--- START OF DATASET CONTENT ---

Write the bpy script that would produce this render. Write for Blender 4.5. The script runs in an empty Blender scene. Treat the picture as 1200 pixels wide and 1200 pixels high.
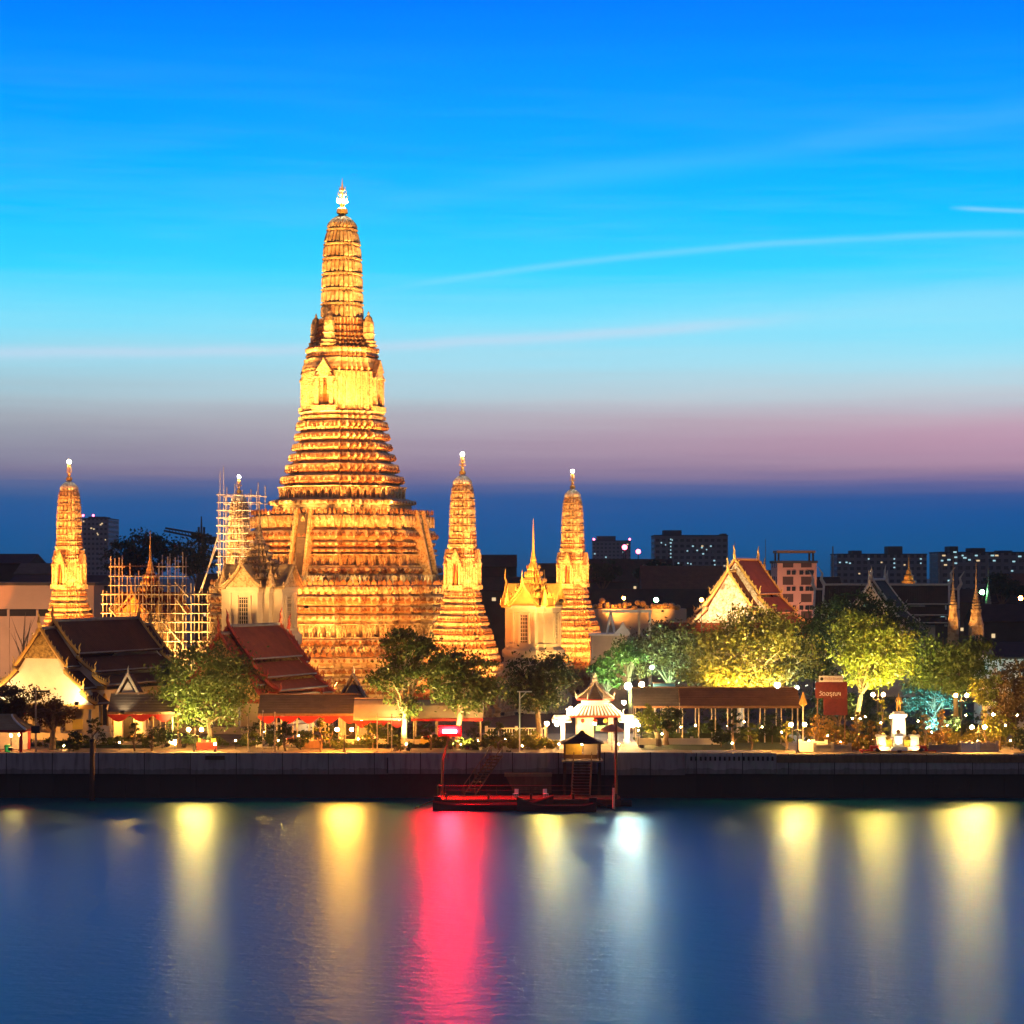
import bpy, math, random
import numpy as np
from mathutils import Matrix, Vector

# ------------------------------------------------------------------ camera, sky, exposure
SC = bpy.context.scene
COL = SC.collection
F = 2800.0            # focal length in photograph pixels (photograph is 1200 px wide)
H = 25.4              # camera height over the water
HOR = 672.0           # horizon row
GZ = 5.0              # level of the temple ground over the water
ROT = math.radians(-22)   # the temple grid is turned to the quay

cam = bpy.data.cameras.new('camera'); cam.sensor_width = 36; cam.lens = 36 * F / 1200
cam.shift_y = (HOR - 600) / 1200; cam.clip_start = 1; cam.clip_end = 12000
co = bpy.data.objects.new('camera', cam); COL.objects.link(co)
co.location = (0, 0, H); co.rotation_euler = (math.pi / 2, 0, 0); SC.camera = co

SC.render.engine = 'CYCLES'
SC.cycles.use_denoising = True
SC.cycles.max_bounces = 6; SC.cycles.diffuse_bounces = 3; SC.cycles.glossy_bounces = 3
SC.cycles.transparent_max_bounces = 6; SC.cycles.transmission_bounces = 2
SC.cycles.sample_clamp_indirect = 8
SC.cycles.caustics_reflective = False; SC.cycles.caustics_refractive = False
SC.view_settings.view_transform = 'Standard'; SC.view_settings.look = 'None'
SC.view_settings.exposure = 0; SC.view_settings.gamma = 1

def lin(r, g, b, k=1.0):
    f = lambda c: (c / 255 / 12.92) if c / 255 <= .04045 else ((c / 255 + .055) / 1.055) ** 2.4
    return (f(r) * k, f(g) * k, f(b) * k, 1)

class NT:
    """small node-graph helper"""
    def __init__(s, nt): s.t = nt; s.n = nt.nodes; s.l = nt.links
    def new(s, typ, **kw):
        n = s.n.new(typ)
        for k, v in kw.items(): setattr(n, k, v)
        return n
    def put(s, inp, v):
        if hasattr(v, 'is_output'): s.l.new(v, inp)
        else: inp.default_value = v
    def m(s, op, a, b=None, c=None, clamp=False):
        n = s.new('ShaderNodeMath', operation=op); n.use_clamp = clamp
        s.put(n.inputs[0], a)
        if b is not None: s.put(n.inputs[1], b)
        if c is not None: s.put(n.inputs[2], c)
        return n.outputs[0]
    def ramp(s, fac, stops, interp='LINEAR'):
        n = s.new('ShaderNodeValToRGB'); r = n.color_ramp; r.interpolation = interp
        while len(r.elements) < len(stops): r.elements.new(1)
        for e, (p, c) in zip(r.elements, stops): e.position = p; e.color = c if len(c) == 4 else (*c, 1)
        s.put(n.inputs[0], fac); return n.outputs[0]
    def mix(s, fac, a, b, typ='MIX'):
        n = s.new('ShaderNodeMix', data_type='RGBA', blend_type=typ)
        s.put(n.inputs[0], fac); s.put(n.inputs[6], a); s.put(n.inputs[7], b)
        return n.outputs[2]
    def noise(s, vec, scale, detail=3, rough=.5):
        n = s.new('ShaderNodeTexNoise'); s.put(n.inputs['Scale'], scale); s.put(n.inputs['Detail'], detail)
        s.put(n.inputs['Roughness'], rough)
        if vec is not None: s.l.new(vec, n.inputs['Vector'])
        return n.outputs['Fac']
    def mapping(s, vec, scale=(1, 1, 1), loc=(0, 0, 0), rot=(0, 0, 0)):
        n = s.new('ShaderNodeMapping'); s.l.new(vec, n.inputs[0])
        n.inputs['Scale'].default_value = scale; n.inputs['Location'].default_value = loc; n.inputs['Rotation'].default_value = rot
        return n.outputs[0]
    def coord(s, which='Object'): return s.new('ShaderNodeTexCoord').outputs[which]

# dusk sky: bands of colour by elevation over the horizon, thin streaks of cirrus
world = bpy.data.worlds.new('World'); SC.world = world; world.use_nodes = True
g = NT(world.node_tree); g.n.clear()
d = g.coord('Generated'); sx = g.new('ShaderNodeSeparateXYZ'); g.l.new(d, sx.inputs[0])
X_, Y_, Z_ = sx.outputs
hyp = g.m('SQRT', g.m('ADD', g.m('MULTIPLY', X_, X_), g.m('MULTIPLY', Y_, Y_)))
el = g.m('DIVIDE', Z_, g.m('MAXIMUM', hyp, .001))
az = g.m('DIVIDE', X_, g.m('MAXIMUM', Y_, .05))
wob = g.noise(g.mapping(d, (2.5, 2.5, 70)), 1.6, 5, .6)
elw = g.m('ADD', el, g.m('MULTIPLY', g.m('SUBTRACT', wob, .5), .013))
sk = lambda y, *c: (((HOR - y) / F + .02) / .52, lin(*c))
stops = [(0, lin(8, 38, 70)), sk(672, 10, 76, 126), sk(640, 8, 84, 144), sk(605, 10, 84, 152), sk(590, 20, 84, 152), sk(577, 44, 86, 150), sk(565, 86, 96, 150), sk(550, 138, 120, 150),
         sk(524, 160, 148, 164), sk(496, 184, 184, 190), sk(468, 186, 212, 220), sk(430, 166, 226, 244), sk(380, 124, 226, 254),
         sk(320, 56, 212, 255), sk(250, 14, 192, 255), sk(160, 0, 166, 255), sk(0, 0, 124, 252),
         (.62, lin(0, 100, 214)), (.80, lin(0, 62, 140)), (1, lin(2, 32, 72))]
stops = [stops[0]] + stops[1:]
base = g.ramp(g.m('DIVIDE', g.m('ADD', elw, .02), .52, clamp=True), stops)
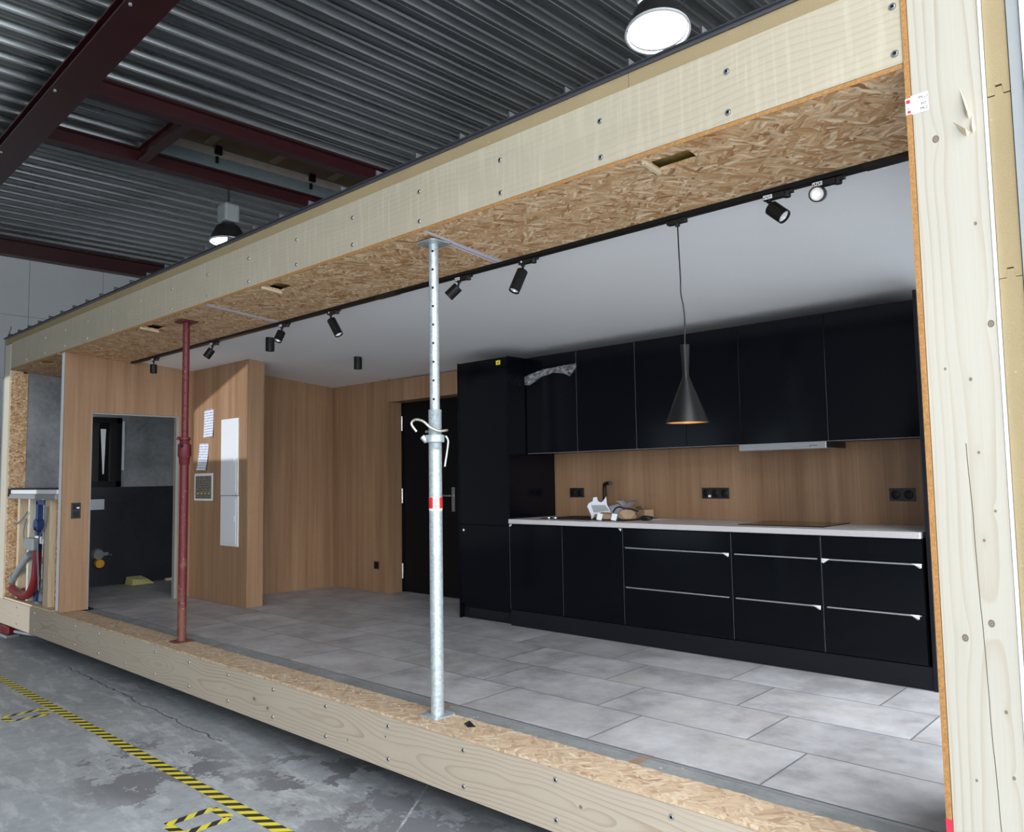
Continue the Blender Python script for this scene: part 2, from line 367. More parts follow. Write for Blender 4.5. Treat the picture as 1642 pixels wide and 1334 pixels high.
COPPER_IN = plain('copper_lacquer', (0.80, 0.42, 0.16), 0.3, 0.7, 0.05, 10)
TRIM_GREY = plaster('grey_levelling_strip', (0.17, 0.18, 0.185), (0.28, 0.29, 0.29), 6.0, 0.6)
HAZ_X = hazard('hazard_tape_long', 0)
LAMP_ON = emit('lamp_glow', (1.0, 0.98, 0.95), 9.0)
LED_WARM = emit('warm_led', (1.0, 0.72, 0.42), 1.2)
REFL = plain('lamp_reflector_inside', (0.86, 0.87, 0.88), 0.25, 0.2, 0.03, 6)
LAMP_GREY = plain('lamp_housing_grey', (0.36, 0.40, 0.405), 0.5, 0.1, 0.06, 8)
LAMP_DARK = plain('lamp_reflector_outside', (0.020, 0.020, 0.020), 0.4, 0, 0.15, 8)
RED_INK = plain('red_print', (0.62, 0.02, 0.03), 0.5, 0, 0.06, 30)
RED_SPRAY = plain('red_spray_paint', (0.72, 0.018, 0.05), 0.7, 0, 0.25, 60)
BLACK_INK = plain('black_print', (0.02, 0.02, 0.025), 0.6, 0, 0.05, 30)
BLUE_STEEL = plain('blue_powder_coat', (0.018, 0.040, 0.135), 0.4, 0, 0.1, 12)
PIPE_RED = plain('red_plastic_pipe', (0.15, 0.010, 0.014), 0.3, 0, 0.15, 12)
PIPE_GREY = plain('grey_plastic_pipe', (0.22, 0.24, 0.25), 0.4, 0, 0.1, 12)
CABLE_GREY = plain('grey_cable', (0.16, 0.17, 0.18), 0.5, 0, 0.1, 20)
YELLOW = plain('yellow_plastic', (0.75, 0.38, 0.02), 0.45, 0, 0.1, 20)
YELLOW_STICK = plain('yellow_sticker', (0.85, 0.72, 0.03), 0.5, 0, 0.04, 20)
SPONGE = plain('yellow_foam', (0.55, 0.50, 0.22), 0.9, 0, 0.2, 60, 0.1, 0.6)
WOOL = plain('mineral_wool', (0.38, 0.27, 0.09), 0.95, 0, 0.5, 50, 0.05, 0.9)
KRAFT = plain('brown_kraft_paper', (0.36, 0.235, 0.145), 0.7, 0, 0.12, 25)
STYRO = plain('white_moulded_pulp', (0.62, 0.65, 0.70), 0.6, 0, 0.05, 20)
LEAFLET = plain('grey_leaflet_paper', (0.42, 0.42, 0.48), 0.6, 0, 0.1, 20)
FOIL_WHITE = plaster('white_vapour_foil', (0.45, 0.48, 0.49), (0.66, 0.69, 0.70), 7.0, 0.4)
FILM = film('clear_protective_film')
TAB_WHITE = plain('white_film_tab', (0.80, 0.82, 0.84), 0.4, 0, 0.04, 30)
PRINT_A = printed('printed_sheet', (0.30, 0.36, 0.52), (0.76, 0.78, 0.82), 34.0, 0.45)
PLAN = printed('plan_sheet_dark', (0.42, 0.40, 0.30), (0.135, 0.125, 0.105), 38.0, 0.55)
TAPE_W = printed('printed_white_tape', (0.42, 0.36, 0.50), (0.74, 0.70, 0.74), 1.0, 0.5)
PANEL_BOARD = plain('pale_facade_board', (0.27, 0.285, 0.29), 0.6, 0, 0.05, 6)
ROOF_SHEET = plain('dark_grey_roof_sheet', (0.035, 0.038, 0.045), 0.5, 0.2, 0.1, 4)
ROOF_EDGE = brushed('grey_roof_flashing', (0.22, 0.23, 0.25), 0.45)
SOFFIT_DARK = plain('dark_roof_board', (0.15, 0.085, 0.045), 0.8, 0, 0.25, 6)
DARK_WOOD = plain('dusty_batten', (0.24, 0.17, 0.11), 0.8, 0, 0.15, 10)
CURB_GREY = plaster('grey_curb_sheet', (0.13, 0.165, 0.175), (0.18, 0.22, 0.23), 3.0)
CURB_BEIGE = plaster('beige_curb_plank', (0.34, 0.30, 0.25), (0.45, 0.40, 0.34), 5.0)

# ------------------------------------------------------------------ mesh helpers
def _ring_faces(bm, rings, closed=True):
    for a, b in zip(rings[:-1], rings[1:]):
        n = len(a)
        for i in range(n if closed else n - 1):
            j = (i + 1) % n
            try: bm.faces.new((a[i], a[j], b[j], b[i]))
            except ValueError: pass
def add(bm, s):
    k = s[0]
    if k == 'b':
        x0, x1, y0, y1, z0, z1 = s[1:7]
        v = [bm.verts.new((x, y, z)) for z in (z0, z1) for y in (y0, y1) for x in (x0, x1)]
        for f in ((0, 2, 3, 1), (4, 5, 7, 6), (0, 1, 5, 4), (2, 6, 7, 3), (0, 4, 6, 2), (1, 3, 7, 5)): bm.faces.new([v[i] for i in f])
    elif k == 'c':                                   # cylinder / cone p0 p1 r0 [r1 seg]
        p0, p1, r0 = Vector(s[1]), Vector(s[2]), s[3]; r1 = s[4] if len(s) > 4 and s[4] is not None else r0; n = s[5] if len(s) > 5 else 24
        q = (p1 - p0).to_track_quat('Z', 'Y')
        rg = []
        for p, r in ((p0, r0), (p1, r1)):
            rg.append([bm.verts.new(p + q @ Vector((r * math.cos(2 * math.pi * i / n), r * math.sin(2 * math.pi * i / n), 0))) for i in range(n)])
        _ring_faces(bm, rg); bm.faces.new(rg[0][::-1]); bm.faces.new(rg[1])
    elif k == 'l':                                   # lathe profile [(r,z)] origin [axis] [seg]
        prof, org = s[1], Vector(s[2]); ax = Vector(s[3]) if len(s) > 3 else Vector((0, 0, 1)); n = s[4] if len(s) > 4 else 32
        q = ax.to_track_quat('Z', 'Y'); rg = []
        for r, z in prof:
            rg.append([bm.verts.new(org + q @ Vector((max(r, 1e-5) * math.cos(2 * math.pi * i / n), max(r, 1e-5) * math.sin(2 * math.pi * i / n), z))) for i in range(n)])
        _ring_faces(bm, rg)
    elif k == 't':                                   # tube along points
        pts, r = [Vector(p) for p in s[1]], s[2]; n = s[3] if len(s) > 3 else 10; rg = []
        up = Vector((0.123, 0.456, 0.881)).normalized()
        for i, p in enumerate(pts):
            d = (pts[min(i + 1, len(pts) - 1)] - pts[max(i - 1, 0)]).normalized()
            a = d.cross(up)
            a = a.normalized() if a.length > 1e-4 else d.orthogonal().normalized()
            b = d.cross(a); up = a.cross(d) if False else up
            rg.append([bm.verts.new(p + r * (math.cos(2 * math.pi * j / n) * a + math.sin(2 * math.pi * j / n) * b)) for j in range(n)])
        _ring_faces(bm, rg); bm.faces.new(rg[0][::-1]); bm.faces.new(rg[-1])
    elif k == 'p':                                   # prism: poly2d, axis, a0, a1
        poly, ax, a0, a1 = s[1], s[2], s[3], s[4]
        def mk(u, w, a): return ((a, u, w), (u, a, w), (u, w, a))[ax]
        A = [bm.verts.new(mk(u, w, a0)) for u, w in poly]; B = [bm.verts.new(mk(u, w, a1)) for u, w in poly]
        _ring_faces(bm, [A, B]); bm.faces.new(A[::-1]); bm.faces.new(B)
    elif k == 'q':                                   # explicit verts, faces
        v = [bm.verts.new(p) for p in s[1]]
        for f in s[2]: bm.faces.new([v[i] for i in f])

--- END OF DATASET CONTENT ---

• PROBLEM DETAILS:
Leave out the pictures and restate, word for word, the lines from the top of the data through the line containing "return (f(r) * k, f(g) * k, f(b) * k, 1)", both included.

• EXERCISE RESPONSE:
Write the bpy script that would produce this render. Write for Blender 4.5. The script runs in an empty Blender scene. Treat the picture as 1200 pixels wide and 1200 pixels high.
import bpy, math, random
import numpy as np
from mathutils import Matrix, Vector

# ------------------------------------------------------------------ camera, sky, exposure
SC = bpy.context.scene
COL = SC.collection
F = 2800.0            # focal length in photograph pixels (photograph is 1200 px wide)
H = 25.4              # camera height over the water
HOR = 672.0           # horizon row
GZ = 5.0              # level of the temple ground over the water
ROT = math.radians(-22)   # the temple grid is turned to the quay

cam = bpy.data.cameras.new('camera'); cam.sensor_width = 36; cam.lens = 36 * F / 1200
cam.shift_y = (HOR - 600) / 1200; cam.clip_start = 1; cam.clip_end = 12000
co = bpy.data.objects.new('camera', cam); COL.objects.link(co)
co.location = (0, 0, H); co.rotation_euler = (math.pi / 2, 0, 0); SC.camera = co

SC.render.engine = 'CYCLES'
SC.cycles.use_denoising = True
SC.cycles.max_bounces = 6; SC.cycles.diffuse_bounces = 3; SC.cycles.glossy_bounces = 3
SC.cycles.transparent_max_bounces = 6; SC.cycles.transmission_bounces = 2
SC.cycles.sample_clamp_indirect = 8
SC.cycles.caustics_reflective = False; SC.cycles.caustics_refractive = False
SC.view_settings.view_transform = 'Standard'; SC.view_settings.look = 'None'
SC.view_settings.exposure = 0; SC.view_settings.gamma = 1

def lin(r, g, b, k=1.0):
    f = lambda c: (c / 255 / 12.92) if c / 255 <= .04045 else ((c / 255 + .055) / 1.055) ** 2.4
    return (f(r) * k, f(g) * k, f(b) * k, 1)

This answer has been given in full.